Para o pianista, embora o país tenha uma tradição de música contemporânea vinculada a espaços de concerto —a exemplo da pioneira da música eletrônica Jocy de Oliveira—, este tipo de experiência não criou uma presença forte no imaginário cultural brasileiro.

“É uma questão interessante a se colocar num país que se diz muito musical, como o Brasil.
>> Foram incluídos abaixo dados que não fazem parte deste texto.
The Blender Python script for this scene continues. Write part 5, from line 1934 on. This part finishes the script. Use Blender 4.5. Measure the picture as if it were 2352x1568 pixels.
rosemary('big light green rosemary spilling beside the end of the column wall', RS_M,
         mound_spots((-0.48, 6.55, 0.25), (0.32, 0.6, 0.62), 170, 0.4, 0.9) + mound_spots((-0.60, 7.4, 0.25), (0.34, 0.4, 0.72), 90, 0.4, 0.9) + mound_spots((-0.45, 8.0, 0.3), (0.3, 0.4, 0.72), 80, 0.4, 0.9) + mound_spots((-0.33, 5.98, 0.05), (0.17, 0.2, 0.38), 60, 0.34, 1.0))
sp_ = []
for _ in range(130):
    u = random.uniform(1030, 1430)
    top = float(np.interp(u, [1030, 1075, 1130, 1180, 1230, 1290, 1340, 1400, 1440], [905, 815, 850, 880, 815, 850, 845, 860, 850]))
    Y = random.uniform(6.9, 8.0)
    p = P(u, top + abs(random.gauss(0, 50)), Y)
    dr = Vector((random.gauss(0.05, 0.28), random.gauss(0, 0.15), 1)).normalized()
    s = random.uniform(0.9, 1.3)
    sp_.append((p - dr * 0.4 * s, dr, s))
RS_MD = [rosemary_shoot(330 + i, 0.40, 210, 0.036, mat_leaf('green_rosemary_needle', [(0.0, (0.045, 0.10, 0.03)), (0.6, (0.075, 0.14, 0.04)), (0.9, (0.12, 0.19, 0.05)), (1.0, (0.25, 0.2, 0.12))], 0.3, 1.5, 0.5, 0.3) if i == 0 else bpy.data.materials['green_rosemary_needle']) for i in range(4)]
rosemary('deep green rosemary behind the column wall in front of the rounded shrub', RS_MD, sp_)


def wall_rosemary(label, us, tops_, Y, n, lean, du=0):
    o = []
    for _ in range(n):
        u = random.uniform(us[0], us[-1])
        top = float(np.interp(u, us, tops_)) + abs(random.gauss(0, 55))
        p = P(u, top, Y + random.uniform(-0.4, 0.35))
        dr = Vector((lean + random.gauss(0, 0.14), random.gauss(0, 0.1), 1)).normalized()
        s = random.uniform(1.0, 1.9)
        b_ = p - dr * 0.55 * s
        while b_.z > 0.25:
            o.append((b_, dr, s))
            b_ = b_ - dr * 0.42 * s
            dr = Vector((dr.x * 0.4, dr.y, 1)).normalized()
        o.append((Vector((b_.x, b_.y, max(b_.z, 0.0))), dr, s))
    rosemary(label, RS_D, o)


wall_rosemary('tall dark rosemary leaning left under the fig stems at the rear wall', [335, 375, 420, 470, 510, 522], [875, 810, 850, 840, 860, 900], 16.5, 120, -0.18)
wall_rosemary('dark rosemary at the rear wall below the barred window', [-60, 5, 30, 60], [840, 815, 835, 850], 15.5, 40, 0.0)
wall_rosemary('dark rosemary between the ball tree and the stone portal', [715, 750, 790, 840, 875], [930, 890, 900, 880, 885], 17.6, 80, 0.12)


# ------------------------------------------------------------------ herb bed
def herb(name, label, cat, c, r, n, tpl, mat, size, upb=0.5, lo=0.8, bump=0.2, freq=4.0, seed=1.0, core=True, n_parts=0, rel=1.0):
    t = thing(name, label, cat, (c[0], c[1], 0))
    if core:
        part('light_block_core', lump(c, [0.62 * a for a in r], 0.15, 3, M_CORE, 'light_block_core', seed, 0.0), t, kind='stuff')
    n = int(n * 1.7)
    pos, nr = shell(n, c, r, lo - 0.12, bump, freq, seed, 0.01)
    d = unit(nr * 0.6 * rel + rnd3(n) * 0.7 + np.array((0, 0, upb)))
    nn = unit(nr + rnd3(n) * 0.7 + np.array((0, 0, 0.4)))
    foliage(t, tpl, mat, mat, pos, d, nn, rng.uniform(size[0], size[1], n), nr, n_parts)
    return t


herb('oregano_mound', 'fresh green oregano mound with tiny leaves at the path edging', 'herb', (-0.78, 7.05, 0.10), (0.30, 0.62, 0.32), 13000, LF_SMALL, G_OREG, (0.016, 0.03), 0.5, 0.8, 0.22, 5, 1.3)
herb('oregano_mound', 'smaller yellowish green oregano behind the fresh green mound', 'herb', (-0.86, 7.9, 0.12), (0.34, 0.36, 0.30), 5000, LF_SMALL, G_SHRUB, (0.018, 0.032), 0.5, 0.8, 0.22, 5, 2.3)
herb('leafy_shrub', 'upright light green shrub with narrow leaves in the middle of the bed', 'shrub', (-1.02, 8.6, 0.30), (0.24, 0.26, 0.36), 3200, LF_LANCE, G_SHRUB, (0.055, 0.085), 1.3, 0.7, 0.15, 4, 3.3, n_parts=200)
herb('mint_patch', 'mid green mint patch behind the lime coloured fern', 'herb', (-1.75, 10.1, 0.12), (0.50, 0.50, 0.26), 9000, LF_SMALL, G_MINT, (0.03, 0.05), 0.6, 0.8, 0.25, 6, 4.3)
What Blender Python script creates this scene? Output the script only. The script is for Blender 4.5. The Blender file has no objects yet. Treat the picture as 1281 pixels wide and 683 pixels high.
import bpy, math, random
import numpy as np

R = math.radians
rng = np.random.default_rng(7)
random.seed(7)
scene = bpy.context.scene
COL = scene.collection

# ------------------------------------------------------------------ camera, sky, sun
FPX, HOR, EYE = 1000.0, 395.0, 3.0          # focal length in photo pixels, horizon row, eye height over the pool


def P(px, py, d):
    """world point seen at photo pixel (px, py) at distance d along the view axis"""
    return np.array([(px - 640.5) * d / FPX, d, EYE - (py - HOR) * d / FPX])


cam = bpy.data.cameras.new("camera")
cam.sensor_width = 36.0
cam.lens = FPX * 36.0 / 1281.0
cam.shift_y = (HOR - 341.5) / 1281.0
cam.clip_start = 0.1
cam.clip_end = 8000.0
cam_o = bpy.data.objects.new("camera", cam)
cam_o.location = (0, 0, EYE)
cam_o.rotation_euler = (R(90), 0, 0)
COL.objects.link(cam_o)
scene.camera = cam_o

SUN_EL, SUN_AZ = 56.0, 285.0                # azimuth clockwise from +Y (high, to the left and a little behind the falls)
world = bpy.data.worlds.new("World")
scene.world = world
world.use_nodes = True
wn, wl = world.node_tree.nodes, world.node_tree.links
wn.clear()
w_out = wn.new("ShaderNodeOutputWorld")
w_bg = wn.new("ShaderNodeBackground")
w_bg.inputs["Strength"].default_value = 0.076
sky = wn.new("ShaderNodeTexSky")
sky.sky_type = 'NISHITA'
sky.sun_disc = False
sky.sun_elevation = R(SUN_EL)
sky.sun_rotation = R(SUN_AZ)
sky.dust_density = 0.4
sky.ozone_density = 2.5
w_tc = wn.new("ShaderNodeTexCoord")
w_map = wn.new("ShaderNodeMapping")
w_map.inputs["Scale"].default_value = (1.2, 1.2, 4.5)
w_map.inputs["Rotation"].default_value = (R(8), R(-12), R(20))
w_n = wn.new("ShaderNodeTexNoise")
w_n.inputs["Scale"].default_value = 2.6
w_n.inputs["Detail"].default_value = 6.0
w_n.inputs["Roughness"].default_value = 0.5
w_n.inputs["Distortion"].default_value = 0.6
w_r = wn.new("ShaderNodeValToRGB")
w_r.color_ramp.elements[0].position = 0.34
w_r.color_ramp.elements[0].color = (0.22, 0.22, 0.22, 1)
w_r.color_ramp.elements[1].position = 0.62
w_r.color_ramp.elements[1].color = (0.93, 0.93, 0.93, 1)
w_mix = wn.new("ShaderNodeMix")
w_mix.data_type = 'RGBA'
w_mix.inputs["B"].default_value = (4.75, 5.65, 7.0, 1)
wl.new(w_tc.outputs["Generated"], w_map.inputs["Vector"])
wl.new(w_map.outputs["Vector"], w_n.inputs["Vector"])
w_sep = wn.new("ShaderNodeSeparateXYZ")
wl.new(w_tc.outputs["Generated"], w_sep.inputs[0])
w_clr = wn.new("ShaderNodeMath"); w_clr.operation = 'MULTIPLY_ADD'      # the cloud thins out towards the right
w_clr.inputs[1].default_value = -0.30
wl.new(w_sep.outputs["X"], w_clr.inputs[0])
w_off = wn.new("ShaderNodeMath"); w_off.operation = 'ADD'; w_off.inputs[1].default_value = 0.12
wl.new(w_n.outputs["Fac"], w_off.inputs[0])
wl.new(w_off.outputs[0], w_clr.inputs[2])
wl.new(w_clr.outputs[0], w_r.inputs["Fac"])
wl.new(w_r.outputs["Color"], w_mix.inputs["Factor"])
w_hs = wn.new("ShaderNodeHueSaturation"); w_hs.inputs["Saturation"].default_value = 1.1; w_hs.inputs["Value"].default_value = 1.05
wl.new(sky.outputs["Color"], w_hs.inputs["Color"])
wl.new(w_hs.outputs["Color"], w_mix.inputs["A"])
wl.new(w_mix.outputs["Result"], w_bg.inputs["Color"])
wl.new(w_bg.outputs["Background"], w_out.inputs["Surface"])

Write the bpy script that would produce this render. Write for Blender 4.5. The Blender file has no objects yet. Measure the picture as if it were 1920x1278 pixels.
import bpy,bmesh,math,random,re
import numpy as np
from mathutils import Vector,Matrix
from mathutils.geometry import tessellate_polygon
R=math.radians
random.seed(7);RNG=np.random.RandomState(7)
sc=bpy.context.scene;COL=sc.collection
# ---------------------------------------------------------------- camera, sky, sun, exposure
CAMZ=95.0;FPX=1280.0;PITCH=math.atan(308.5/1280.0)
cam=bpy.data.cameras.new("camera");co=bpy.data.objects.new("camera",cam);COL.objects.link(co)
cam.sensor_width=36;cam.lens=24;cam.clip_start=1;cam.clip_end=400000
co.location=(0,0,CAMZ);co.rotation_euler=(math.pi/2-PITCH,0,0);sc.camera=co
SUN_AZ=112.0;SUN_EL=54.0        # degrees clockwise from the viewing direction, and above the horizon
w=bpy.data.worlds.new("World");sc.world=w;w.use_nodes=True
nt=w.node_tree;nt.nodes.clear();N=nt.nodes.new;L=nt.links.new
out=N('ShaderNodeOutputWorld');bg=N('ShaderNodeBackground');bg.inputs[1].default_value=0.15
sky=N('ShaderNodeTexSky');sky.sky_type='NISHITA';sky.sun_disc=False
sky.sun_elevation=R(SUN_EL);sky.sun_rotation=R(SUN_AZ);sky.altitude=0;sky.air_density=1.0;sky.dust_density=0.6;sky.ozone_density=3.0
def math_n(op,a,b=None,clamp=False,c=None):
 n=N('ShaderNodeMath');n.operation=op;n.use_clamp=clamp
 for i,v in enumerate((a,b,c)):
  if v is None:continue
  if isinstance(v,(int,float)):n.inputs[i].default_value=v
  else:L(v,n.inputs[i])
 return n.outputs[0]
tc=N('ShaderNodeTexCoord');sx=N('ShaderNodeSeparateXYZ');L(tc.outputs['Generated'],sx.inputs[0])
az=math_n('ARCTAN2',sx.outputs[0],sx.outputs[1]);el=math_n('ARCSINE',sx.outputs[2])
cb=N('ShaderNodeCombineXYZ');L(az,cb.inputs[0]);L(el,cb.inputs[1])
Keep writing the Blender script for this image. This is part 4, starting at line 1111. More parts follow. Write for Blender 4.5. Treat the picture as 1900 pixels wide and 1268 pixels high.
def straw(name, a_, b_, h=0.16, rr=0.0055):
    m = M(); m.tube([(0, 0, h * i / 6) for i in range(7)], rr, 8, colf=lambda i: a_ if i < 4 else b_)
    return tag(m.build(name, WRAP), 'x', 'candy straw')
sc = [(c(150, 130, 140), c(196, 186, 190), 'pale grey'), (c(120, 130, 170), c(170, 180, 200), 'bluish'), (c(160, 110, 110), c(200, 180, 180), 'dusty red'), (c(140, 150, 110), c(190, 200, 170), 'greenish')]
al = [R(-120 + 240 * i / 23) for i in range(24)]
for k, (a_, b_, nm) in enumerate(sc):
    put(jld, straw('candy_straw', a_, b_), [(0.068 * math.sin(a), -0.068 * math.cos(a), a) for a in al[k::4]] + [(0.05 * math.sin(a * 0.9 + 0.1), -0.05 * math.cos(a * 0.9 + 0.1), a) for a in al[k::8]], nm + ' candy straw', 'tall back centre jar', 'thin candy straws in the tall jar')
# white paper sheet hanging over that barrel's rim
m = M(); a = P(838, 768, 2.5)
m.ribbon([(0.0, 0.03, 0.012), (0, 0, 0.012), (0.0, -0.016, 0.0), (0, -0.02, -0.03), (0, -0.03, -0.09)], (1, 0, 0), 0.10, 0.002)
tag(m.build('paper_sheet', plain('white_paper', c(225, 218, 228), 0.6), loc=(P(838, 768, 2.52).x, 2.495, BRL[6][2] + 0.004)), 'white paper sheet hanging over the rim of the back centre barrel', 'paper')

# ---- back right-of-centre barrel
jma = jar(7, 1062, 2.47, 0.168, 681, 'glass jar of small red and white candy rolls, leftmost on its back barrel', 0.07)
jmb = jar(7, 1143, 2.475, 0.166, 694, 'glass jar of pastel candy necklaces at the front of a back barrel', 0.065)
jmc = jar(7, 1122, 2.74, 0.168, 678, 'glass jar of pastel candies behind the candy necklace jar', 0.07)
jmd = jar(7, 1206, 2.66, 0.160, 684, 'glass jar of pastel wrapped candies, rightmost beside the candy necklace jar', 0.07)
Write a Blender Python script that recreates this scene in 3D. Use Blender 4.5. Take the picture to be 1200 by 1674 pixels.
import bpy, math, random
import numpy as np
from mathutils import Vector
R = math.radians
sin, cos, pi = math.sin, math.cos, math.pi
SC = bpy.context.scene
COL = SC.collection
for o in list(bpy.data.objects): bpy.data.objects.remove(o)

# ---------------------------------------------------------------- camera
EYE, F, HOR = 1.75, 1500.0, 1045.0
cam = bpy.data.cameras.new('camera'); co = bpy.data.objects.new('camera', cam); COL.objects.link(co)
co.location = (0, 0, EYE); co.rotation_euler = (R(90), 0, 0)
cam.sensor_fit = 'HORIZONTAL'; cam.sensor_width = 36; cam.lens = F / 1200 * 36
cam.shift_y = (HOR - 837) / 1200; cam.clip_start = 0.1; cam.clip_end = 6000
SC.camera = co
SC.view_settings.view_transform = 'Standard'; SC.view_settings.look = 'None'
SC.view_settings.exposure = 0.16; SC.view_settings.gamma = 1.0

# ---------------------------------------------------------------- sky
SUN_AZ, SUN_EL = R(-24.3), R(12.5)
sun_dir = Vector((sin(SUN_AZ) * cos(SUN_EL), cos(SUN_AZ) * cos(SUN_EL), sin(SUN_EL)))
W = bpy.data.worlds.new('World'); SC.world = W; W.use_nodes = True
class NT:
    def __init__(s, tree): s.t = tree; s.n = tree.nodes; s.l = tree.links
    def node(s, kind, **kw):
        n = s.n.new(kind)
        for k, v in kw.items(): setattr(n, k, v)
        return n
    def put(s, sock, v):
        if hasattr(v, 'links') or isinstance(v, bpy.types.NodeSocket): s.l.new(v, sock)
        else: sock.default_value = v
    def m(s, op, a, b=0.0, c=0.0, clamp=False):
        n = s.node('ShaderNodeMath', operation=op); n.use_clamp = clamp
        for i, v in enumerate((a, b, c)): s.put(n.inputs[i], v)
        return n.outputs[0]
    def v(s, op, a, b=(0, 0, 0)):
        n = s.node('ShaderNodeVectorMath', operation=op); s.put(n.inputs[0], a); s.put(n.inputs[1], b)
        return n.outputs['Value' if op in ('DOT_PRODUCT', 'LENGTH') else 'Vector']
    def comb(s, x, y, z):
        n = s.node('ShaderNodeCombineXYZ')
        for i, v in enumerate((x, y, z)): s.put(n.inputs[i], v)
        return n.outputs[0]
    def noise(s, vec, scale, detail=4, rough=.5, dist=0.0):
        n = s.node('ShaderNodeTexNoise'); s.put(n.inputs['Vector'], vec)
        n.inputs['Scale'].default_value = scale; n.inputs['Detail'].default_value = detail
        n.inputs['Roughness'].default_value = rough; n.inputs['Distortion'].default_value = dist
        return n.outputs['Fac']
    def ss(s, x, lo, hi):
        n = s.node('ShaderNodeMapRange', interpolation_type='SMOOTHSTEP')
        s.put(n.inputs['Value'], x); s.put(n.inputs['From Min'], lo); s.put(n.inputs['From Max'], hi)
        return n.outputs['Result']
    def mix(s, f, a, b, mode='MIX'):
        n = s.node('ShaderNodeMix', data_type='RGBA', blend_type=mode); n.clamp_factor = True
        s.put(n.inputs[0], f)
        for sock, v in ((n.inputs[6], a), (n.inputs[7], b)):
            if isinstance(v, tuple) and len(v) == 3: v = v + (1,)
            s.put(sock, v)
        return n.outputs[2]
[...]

É como se a crônica fosse a única forma de um sistema literário", compara.

Composto ao longo de dez anos, entre 2008 e 2018, “Tempo Tátil” leva a um patamar mais radical as experimentações que começaram em seu primeiro disco, “Músicas de Superfície”, em que Safatle acompanhava ao piano a voz versátil de Fabiana Lian.

A cantora, segundo o site da gravadora, interpretava as letras “pela fonética e não pelo sentido das palavras”. Definições à parte, "Músicas de Superfície", lançado há dois anos, é um álbum mais acessível se comparado ao atual.

Uma das faixas mais bonitas do novo disco é “O Amor Vai Desterrar Nossos Corpos”, em que a soprano Caroline de Comi canta, em alemão e com um tom de voz profundamente melancólico, o poema “Es war Erde in Ihnen”, ou havia terra neles, um dos mais conhecidos de Paul Célan, judeu romeno sobrevivente dos campos de concentração que fez de sua poesia uma forma de elaborar o Holocausto.

O piano de Safatle trava um jogo de idas e vindas com o violino de Renan Vitoriano nesta faixa, e em certos momentos ambos os instrumentos se aquietam para deixar a voz doce de De Comi em primeiro plano.

O desenho melódico da voz, remetendo a músicas de cabaré, traz um tom quase otimista a um poema de temática muita dura, “antimusical”, segundo Safatle. Depois de muito escavar, o personagem do poema encontra um anel, como se fosse um fio de esperança.

“Meus amigos alemães falavam que esse poema era sobre os campos de concentração, a ideia da terra sobre os corpos, e eu quis mostrar que não, que havia [no poema] uma dimensão de uma nova promessa de amor que ressoava a ideia de o que significa procurar esse tipo de experiência afetiva depois de um trauma [o Holocausto] que paralisa a língua, que paralisa a capacidade de representação, paralisa tudo.”